▶ _SET TASK_:
Nothing after the line with "sc.camera = cam" belongs in the copy; extract the lines below from the top through that line, pictures left out.

____________

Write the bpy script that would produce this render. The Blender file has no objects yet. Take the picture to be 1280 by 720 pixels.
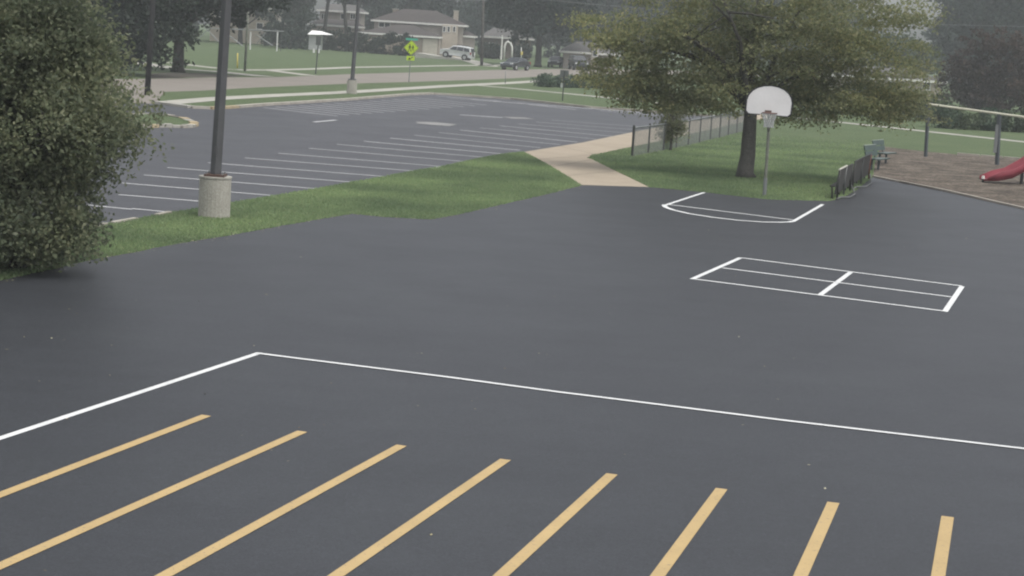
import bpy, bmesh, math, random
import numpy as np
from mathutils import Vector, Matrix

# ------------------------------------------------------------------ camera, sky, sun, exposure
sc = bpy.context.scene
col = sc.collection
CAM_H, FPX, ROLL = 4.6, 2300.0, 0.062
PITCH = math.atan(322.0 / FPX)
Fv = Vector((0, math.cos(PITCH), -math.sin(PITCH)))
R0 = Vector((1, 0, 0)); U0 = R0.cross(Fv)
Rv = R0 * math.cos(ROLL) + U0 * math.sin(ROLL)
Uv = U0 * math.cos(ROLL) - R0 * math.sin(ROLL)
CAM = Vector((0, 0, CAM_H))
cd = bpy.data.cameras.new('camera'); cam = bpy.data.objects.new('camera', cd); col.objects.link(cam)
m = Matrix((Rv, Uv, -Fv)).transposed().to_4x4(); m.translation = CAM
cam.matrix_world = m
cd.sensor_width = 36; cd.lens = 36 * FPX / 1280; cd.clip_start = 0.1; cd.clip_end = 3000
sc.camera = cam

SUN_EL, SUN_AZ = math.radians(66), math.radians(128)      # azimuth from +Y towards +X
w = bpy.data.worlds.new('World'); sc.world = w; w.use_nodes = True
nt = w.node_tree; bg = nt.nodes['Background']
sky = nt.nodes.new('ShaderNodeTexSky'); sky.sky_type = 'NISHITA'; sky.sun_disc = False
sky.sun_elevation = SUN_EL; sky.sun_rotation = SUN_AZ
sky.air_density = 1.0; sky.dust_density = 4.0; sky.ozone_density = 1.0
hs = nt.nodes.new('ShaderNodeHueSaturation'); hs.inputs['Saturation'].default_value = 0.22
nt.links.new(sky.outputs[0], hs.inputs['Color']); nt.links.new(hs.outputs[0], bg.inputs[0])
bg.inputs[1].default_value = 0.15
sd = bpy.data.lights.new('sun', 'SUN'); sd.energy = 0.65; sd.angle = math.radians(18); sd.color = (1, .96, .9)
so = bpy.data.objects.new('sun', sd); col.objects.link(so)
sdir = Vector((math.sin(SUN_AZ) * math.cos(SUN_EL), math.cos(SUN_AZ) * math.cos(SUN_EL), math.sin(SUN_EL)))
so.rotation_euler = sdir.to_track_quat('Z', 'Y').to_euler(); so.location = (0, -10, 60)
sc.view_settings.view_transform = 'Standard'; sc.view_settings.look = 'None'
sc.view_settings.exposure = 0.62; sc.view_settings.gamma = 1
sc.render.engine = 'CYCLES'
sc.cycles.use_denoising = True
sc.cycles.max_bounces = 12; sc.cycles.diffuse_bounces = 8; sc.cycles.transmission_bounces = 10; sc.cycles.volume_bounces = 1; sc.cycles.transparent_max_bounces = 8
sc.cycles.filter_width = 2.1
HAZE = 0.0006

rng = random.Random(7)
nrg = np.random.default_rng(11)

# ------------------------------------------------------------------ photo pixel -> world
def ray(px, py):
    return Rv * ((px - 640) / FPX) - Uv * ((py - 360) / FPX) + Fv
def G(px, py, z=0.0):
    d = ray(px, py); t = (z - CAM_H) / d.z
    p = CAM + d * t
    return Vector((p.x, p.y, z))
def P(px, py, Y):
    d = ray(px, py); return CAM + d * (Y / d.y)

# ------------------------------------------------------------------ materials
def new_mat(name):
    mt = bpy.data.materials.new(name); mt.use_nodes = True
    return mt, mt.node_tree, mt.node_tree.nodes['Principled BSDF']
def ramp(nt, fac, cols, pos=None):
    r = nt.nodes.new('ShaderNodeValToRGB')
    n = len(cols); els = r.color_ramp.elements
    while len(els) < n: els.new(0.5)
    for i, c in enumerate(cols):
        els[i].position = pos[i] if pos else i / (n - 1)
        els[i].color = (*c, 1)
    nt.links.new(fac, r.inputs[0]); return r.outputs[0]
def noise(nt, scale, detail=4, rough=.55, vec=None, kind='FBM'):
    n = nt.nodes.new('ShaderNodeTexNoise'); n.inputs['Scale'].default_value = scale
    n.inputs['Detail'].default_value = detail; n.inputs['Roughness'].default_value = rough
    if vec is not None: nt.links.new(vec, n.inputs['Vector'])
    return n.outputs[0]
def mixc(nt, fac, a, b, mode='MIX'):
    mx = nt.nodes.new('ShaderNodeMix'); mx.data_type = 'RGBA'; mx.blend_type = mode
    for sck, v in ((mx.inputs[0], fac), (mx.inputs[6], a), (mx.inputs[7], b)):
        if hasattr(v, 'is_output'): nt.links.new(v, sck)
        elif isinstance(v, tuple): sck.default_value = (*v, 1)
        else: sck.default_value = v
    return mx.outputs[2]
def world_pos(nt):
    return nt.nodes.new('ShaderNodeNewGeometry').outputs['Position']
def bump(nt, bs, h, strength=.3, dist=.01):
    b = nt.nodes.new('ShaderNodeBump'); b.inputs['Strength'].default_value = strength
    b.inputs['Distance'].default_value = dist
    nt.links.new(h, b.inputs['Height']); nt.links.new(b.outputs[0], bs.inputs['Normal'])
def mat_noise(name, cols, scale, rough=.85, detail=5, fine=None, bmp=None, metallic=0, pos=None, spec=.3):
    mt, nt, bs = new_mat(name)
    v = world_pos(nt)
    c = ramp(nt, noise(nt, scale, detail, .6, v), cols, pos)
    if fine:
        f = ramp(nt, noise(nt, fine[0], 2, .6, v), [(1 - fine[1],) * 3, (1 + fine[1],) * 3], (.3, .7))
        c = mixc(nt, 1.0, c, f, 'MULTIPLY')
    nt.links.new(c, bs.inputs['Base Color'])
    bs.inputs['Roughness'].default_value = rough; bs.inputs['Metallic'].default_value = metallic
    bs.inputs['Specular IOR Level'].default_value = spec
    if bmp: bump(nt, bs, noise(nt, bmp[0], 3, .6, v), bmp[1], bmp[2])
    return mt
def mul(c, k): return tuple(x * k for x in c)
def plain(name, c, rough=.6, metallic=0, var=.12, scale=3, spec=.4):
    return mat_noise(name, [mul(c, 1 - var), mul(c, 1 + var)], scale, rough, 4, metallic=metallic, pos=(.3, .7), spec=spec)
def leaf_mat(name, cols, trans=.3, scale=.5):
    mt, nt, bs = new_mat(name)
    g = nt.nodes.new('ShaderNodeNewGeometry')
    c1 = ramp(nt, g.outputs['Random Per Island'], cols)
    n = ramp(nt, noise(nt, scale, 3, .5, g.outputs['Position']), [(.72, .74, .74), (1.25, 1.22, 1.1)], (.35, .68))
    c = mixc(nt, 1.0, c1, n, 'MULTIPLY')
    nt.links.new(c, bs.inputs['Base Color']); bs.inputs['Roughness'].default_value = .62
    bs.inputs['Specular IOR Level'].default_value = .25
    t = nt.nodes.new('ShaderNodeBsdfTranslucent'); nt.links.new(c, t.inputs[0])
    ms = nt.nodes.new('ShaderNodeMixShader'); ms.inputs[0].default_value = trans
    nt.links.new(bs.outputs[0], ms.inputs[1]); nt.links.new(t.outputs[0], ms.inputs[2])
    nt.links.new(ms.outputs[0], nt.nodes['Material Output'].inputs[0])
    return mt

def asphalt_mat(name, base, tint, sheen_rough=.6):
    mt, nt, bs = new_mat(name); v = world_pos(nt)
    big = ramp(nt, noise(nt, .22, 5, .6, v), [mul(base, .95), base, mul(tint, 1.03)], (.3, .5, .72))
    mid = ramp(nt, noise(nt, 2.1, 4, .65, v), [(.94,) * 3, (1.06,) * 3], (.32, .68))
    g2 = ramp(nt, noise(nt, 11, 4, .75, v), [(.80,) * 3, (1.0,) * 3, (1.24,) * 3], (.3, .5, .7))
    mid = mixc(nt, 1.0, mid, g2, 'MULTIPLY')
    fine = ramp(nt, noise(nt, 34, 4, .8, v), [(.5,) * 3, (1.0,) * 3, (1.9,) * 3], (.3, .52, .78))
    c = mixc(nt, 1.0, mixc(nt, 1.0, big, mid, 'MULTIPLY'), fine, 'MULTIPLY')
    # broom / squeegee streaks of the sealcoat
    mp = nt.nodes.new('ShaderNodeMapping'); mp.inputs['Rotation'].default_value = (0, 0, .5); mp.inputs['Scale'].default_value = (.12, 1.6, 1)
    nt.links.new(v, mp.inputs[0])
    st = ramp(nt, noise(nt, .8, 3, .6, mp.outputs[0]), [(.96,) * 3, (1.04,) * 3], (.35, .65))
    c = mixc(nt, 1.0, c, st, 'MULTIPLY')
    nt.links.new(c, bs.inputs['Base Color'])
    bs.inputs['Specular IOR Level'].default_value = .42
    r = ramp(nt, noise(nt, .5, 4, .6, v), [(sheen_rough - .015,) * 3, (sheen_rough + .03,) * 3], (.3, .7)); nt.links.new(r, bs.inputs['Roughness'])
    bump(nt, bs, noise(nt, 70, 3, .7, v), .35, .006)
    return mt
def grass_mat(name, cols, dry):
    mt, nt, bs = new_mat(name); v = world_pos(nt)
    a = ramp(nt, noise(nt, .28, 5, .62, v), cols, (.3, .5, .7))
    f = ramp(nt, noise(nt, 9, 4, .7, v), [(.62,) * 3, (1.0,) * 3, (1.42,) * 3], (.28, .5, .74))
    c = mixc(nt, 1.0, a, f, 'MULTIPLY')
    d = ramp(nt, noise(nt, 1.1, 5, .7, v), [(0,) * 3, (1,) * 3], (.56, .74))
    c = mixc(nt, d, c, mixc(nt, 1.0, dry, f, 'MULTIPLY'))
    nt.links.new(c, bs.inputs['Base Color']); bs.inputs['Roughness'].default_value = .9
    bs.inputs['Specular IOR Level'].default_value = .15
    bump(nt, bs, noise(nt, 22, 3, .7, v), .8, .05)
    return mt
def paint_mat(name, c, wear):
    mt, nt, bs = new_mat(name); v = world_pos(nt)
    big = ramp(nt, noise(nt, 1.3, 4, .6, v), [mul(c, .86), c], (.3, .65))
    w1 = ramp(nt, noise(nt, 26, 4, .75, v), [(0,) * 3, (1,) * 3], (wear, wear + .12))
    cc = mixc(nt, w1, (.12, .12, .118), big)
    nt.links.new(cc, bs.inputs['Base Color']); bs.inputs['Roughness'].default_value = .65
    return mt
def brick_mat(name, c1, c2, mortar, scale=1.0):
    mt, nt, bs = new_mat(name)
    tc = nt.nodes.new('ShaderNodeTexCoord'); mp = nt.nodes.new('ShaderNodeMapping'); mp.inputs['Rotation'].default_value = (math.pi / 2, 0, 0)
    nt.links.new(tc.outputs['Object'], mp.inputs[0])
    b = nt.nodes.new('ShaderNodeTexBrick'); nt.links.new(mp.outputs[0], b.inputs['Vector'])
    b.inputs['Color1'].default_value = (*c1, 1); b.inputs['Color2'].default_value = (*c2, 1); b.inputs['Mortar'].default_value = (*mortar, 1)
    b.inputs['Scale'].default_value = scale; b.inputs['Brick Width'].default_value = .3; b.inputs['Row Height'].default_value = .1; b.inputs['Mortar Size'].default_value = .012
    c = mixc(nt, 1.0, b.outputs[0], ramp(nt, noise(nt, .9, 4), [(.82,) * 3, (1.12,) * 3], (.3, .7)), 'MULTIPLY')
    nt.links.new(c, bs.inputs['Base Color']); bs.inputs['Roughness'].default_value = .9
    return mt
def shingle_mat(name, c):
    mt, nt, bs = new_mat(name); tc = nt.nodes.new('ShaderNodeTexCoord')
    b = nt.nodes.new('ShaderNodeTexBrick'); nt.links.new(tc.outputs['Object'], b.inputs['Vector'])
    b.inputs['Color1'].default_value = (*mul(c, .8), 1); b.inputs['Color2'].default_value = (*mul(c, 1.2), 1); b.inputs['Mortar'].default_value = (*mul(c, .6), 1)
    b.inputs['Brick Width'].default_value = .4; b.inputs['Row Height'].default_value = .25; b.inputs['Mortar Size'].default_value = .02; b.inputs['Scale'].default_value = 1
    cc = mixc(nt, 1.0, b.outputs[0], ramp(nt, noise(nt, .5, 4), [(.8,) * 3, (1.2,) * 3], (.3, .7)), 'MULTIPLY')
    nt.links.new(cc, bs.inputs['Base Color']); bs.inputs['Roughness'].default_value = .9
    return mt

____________

▶ _OUTPUT_:
Write the bpy script that would produce this render. The Blender file has no objects yet. Take the picture to be 1280 by 720 pixels.
import bpy, bmesh, math, random
import numpy as np
from mathutils import Vector, Matrix

# ------------------------------------------------------------------ camera, sky, sun, exposure
sc = bpy.context.scene
col = sc.collection
CAM_H, FPX, ROLL = 4.6, 2300.0, 0.062
PITCH = math.atan(322.0 / FPX)
Fv = Vector((0, math.cos(PITCH), -math.sin(PITCH)))
R0 = Vector((1, 0, 0)); U0 = R0.cross(Fv)
Rv = R0 * math.cos(ROLL) + U0 * math.sin(ROLL)
Uv = U0 * math.cos(ROLL) - R0 * math.sin(ROLL)
CAM = Vector((0, 0, CAM_H))
cd = bpy.data.cameras.new('camera'); cam = bpy.data.objects.new('camera', cd); col.objects.link(cam)
m = Matrix((Rv, Uv, -Fv)).transposed().to_4x4(); m.translation = CAM
cam.matrix_world = m
cd.sensor_width = 36; cd.lens = 36 * FPX / 1280; cd.clip_start = 0.1; cd.clip_end = 3000
sc.camera = cam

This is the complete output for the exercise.